Can someone tell me what’s even the purpose of having an A series chip in this thing? Can’t everything be done by the computer its self over thunderbolt?
Many peripherals these days (including competing computer displays) will have some sort of processor inside, replacing a lot of complex hard-wired circuitry, and possibly even handling image processing/scaling/compression which requires a relatively powerful processor (e.g. the processors in most 4k TVs). For Apple, it makes sense to use the same chips that they either make themselves or buy in huge quantities for iPhones & use iOS (probably heavily stripped down) rather than buy 3rd party processor chips and license some other embedded OS,
As to why not use the processor in the Mac, it's not like you can wire a set of multi-channel speakers & mics and a webcam directly into a Thunderbolt port - the display would need a bunch of extra interface circuitry which could end up more expensive than just using a surplus iPhone SoC. The webcam is almost certainly lifted from an iPhone, designed to connect to an A-series SoC and already supported in iOS, and, along with the spatial audio, probably requires the neural engine in the A series (so a "dumb" version of the display wouldn't work with Intel Macs or PCs).

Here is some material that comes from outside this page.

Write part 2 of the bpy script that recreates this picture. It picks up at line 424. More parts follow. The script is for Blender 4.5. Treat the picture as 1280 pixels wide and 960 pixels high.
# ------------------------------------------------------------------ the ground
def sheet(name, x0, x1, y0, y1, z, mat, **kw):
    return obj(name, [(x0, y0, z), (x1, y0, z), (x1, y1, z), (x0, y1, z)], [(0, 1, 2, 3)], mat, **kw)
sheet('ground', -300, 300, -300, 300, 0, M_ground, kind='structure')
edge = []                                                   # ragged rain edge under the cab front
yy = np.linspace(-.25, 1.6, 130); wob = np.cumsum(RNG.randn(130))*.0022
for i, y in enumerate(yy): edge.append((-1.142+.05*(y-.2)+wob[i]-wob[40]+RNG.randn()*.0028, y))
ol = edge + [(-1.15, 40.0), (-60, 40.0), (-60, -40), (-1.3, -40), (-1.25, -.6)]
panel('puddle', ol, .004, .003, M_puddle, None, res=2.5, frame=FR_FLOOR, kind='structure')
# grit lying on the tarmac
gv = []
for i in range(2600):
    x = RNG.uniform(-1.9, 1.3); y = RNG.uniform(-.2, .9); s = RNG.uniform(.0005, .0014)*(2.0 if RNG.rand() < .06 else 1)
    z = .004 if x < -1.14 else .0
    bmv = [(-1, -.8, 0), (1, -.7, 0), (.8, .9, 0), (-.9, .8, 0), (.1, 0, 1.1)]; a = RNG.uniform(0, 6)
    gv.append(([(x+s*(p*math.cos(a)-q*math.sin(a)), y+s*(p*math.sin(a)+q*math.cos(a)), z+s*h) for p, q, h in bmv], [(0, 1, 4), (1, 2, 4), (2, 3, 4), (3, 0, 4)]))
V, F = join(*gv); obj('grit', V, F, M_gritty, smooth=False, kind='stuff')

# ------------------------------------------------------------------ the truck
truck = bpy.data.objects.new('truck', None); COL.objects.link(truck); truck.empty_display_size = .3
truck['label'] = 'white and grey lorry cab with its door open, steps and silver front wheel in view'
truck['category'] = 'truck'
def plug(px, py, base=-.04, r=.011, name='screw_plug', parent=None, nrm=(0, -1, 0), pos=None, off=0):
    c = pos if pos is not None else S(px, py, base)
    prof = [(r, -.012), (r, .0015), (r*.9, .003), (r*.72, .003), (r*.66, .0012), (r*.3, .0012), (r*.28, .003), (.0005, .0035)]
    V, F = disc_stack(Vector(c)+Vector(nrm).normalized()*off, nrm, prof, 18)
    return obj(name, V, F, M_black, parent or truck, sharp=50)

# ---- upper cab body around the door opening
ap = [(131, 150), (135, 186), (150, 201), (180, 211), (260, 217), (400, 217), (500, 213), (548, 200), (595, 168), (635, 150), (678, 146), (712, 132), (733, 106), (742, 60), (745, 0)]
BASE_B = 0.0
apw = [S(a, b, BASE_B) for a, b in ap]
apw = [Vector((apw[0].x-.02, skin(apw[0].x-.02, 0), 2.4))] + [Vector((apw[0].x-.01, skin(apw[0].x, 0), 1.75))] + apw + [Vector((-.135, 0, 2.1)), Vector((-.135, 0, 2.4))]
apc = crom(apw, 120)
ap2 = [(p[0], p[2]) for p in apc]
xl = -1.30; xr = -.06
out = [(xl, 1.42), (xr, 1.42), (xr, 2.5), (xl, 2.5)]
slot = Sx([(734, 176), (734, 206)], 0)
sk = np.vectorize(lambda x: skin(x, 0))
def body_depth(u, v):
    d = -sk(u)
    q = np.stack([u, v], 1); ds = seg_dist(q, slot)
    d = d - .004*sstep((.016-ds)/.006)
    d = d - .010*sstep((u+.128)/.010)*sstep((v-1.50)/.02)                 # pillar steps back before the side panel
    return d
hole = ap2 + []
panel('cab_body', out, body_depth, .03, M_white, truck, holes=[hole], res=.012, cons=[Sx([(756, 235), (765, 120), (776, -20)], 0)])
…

You end up with a display that
should just work rather than needing drivers or the latest MacOS update...
I think Apple's mistake here is
leaving out the power switch. "Have you tried turning it off and on again?" is only a cliche because nine out of ten times it solves the problem, and a power/reset button is a non-optional feature on any "smart" device.
Or, of course, an easily removable (without crawling under the desk) power cable. Remember when some of us were saying how unacceptable it was not to have a removable power cable?